Бодлер цитирует Барбе д’Орвильи в "Новых заметках об Эдгаре По", уделяет ему строки в статье о "Госпоже Бовари" Флобера, посвящает ему стихотворение "Неожиданность" ("L’Imprévu", 1863) и, считая его своим другом, пишет ему письма, справляется о нем у других своих корреспондентов. С добрым юмором и явной симпатией он называет его Старым Шалопаем (Vieux Mauvаis Sujet), "человеком со странностями, умеющим внушить симпатию" ("cet homme vicieux qui sait se faire aimer"), "совершенным чудом" ("ce monstre parfait"). Его выражение "dandisme d’héroisme", по всей вероятности, проецировано тоже на Барбе, о котором Бодлер тут же вспоминает. Наконец, он называет Барбе первым среди писателей, с которыми можно общаться, понимать друг друга, скрашивая тем самым "ужас жизни" (в этом ряду Флобер, Сент-Бёв, Готье).

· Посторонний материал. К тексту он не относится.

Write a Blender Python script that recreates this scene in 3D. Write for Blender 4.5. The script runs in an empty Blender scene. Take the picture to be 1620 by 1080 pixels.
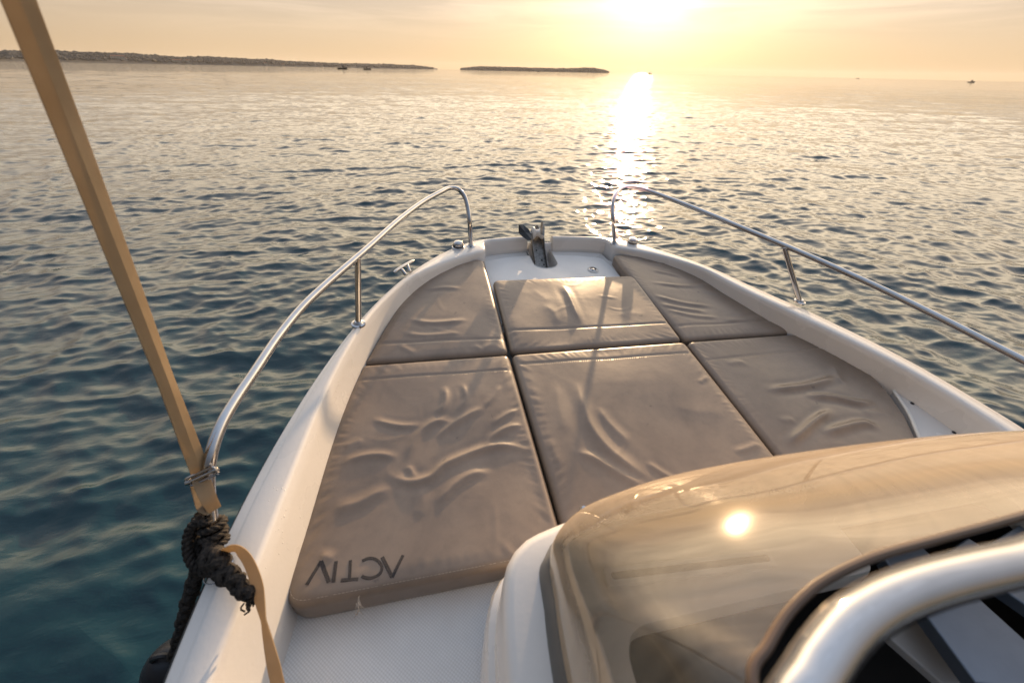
import bpy, bmesh, math, random
import numpy as np
from mathutils import Vector, Matrix
from mathutils.geometry import delaunay_2d_cdt

random.seed(7); rng = np.random.default_rng(11)
SC = bpy.context.scene
COL = SC.collection

# ------------------------------------------------------------------ frames
# Boat frame: X starboard, Y forward, Z up from the top of the sun pads; the eye is 1.15 m above the pads.
FOC, CX, CY, EYE, XC = 660.0, 810.0, 540.0, 1.15, 0.66*1.15
def nrm(v): return v/np.linalg.norm(v)
_X = nrm(np.array([4000-CX, 330-CY, FOC])); _Y = nrm(np.array([636.5-CX, -20.6-CY, FOC]))
_Y = nrm(_Y-_X*_X.dot(_Y)); _Z = np.cross(_X, _Y)
RB = np.array([_X, _Y, _Z])                                   # camera -> boat
_a = np.array([-CX, 95-CY, FOC]); _b = np.array([1620-CX, 95+.021*1620-CY, FOC])
_w = nrm(np.cross(_b, _a)); _w = _w if _w[1] < 0 else -_w
ZW = RB@_w                                                    # world up, seen from the boat (7 deg bow-up, 2 deg heel)
YW = nrm(np.array([0, 1, 0])-ZW*ZW[1]); XW = np.cross(YW, ZW)
MB = np.array([XW, YW, ZW])                                   # boat -> world rotation
BOAT_H = 0.66
EYE_B = np.array([-XC, 0, EYE])
B0 = np.array([0, 0, BOAT_H])
def to_world(p): return MB@np.asarray(p, float)+B0
def ray(u, v): return RB@np.array([u-CX, v-CY, FOC])
def pz(u, v, z):
    "boat-frame point of the height z"
    d = ray(u, v); return EYE_B+(z-EYE)/d[2]*d
def pd(u, v, dep):
    "boat-frame point at a depth"
    return EYE_B+ray(u, v)*dep/FOC
ROT = Matrix([list(r) for r in MB])
def bmat(p):
    m = ROT.to_4x4(); m.translation = Vector(to_world(p)); return m
EYE_W = to_world(EYE_B)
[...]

Бодлер не просто симпатизирует Барбе д’Орвильи с его причудами и странностями; кажется, он хочет превзойти своего друга в экстравагантности, когда заявляет о намерении стать членом Академии.
Имя Бодлера практически несопоставимо с духом Французской академии, которая изначально, с момента своего основания, и всегда впоследствии была цитаделью традиций, оплотом литературного консерватизма, непоколебимым хранителем моральных ценностей и запретов, то есть всего того, что Бодлер не слишком почитал. Трудно представить себе этого поэта в числе сорока "бессмертных" – ревнителей официозного искусства и благонравия. Между тем в декабре 1861 года Бодлер пишет секретарю (secrétaire perpétuel) Академии Абелю Франсуа Вильмену письмо, где сообщает о своем желании войти в число кандидатов на вакантное место. К этому моменту два кресла в Академии были свободны после смерти драматурга Эжена Скриба и религиозного деятеля доминиканца Анри Лакордера.
Как того требовал обычай, Бодлер начинает наносить визиты академикам с целью заручиться их поддержкой. При этом он говорит, что претендует на вакантное место водевилиста Скриба, понимая, что совсем уж непростительной дерзостью было бы посягать на кресло, оставленное духовным лицом. Несмотря на такую осторожность, друзья считают его планы "безумием": ведь большинство академиков первый раз услышат о неком Бодлере, но есть и те, кто, к несчастью, знают о нем, так что на успех едва ли стоит рассчитывать. Однако поэт продолжает начатое.